- [Information shown]

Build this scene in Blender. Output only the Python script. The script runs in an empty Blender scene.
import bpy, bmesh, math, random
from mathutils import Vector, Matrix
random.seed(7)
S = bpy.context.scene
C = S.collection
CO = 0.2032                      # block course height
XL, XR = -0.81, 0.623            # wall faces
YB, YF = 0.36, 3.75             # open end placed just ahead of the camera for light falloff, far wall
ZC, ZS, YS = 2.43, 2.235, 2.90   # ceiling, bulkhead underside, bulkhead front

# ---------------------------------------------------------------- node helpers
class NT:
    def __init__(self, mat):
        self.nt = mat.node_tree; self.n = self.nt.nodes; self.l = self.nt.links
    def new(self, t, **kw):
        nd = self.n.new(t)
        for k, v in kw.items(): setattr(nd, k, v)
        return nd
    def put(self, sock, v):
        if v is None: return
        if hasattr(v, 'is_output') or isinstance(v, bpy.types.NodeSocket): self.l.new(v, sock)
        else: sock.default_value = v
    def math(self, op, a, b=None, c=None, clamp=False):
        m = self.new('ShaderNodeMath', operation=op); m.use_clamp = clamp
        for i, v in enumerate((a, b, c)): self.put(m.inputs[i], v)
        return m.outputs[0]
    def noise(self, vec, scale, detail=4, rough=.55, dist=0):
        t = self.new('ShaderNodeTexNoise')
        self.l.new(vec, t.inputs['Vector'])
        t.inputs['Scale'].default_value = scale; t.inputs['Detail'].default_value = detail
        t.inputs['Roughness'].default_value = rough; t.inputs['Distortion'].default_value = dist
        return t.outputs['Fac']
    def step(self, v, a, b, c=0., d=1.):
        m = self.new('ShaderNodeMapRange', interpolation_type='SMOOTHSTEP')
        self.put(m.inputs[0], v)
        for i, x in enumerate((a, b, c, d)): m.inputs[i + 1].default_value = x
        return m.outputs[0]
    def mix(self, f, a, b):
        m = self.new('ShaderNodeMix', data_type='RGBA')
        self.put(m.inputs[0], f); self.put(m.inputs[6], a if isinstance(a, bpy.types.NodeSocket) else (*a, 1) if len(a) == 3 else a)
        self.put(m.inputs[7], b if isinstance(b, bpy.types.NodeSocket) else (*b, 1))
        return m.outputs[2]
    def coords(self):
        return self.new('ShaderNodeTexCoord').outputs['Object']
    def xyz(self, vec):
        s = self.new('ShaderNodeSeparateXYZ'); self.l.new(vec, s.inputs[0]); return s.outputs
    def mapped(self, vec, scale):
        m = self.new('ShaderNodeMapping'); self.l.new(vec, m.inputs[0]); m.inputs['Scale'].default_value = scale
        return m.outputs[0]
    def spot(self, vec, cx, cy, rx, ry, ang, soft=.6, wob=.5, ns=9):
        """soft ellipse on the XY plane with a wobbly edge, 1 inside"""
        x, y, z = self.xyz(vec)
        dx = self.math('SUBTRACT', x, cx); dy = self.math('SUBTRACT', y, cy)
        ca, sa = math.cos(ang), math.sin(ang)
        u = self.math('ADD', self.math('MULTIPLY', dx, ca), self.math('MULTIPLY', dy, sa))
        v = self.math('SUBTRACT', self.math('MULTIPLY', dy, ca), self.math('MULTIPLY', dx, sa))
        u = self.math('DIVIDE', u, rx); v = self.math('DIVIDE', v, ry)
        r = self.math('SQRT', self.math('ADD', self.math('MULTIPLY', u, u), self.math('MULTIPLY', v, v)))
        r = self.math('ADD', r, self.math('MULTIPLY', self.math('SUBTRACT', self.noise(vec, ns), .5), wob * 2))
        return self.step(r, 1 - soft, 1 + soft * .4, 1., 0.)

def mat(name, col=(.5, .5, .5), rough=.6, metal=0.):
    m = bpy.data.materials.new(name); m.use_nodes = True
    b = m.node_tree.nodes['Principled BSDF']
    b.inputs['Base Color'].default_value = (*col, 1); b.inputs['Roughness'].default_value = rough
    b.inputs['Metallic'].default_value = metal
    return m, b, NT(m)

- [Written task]
Gather and return every line that holds the string "scene".

- [Task output]
Build this scene in Blender. Output only the Python script. The script runs in an empty Blender scene.
S = bpy.context.scene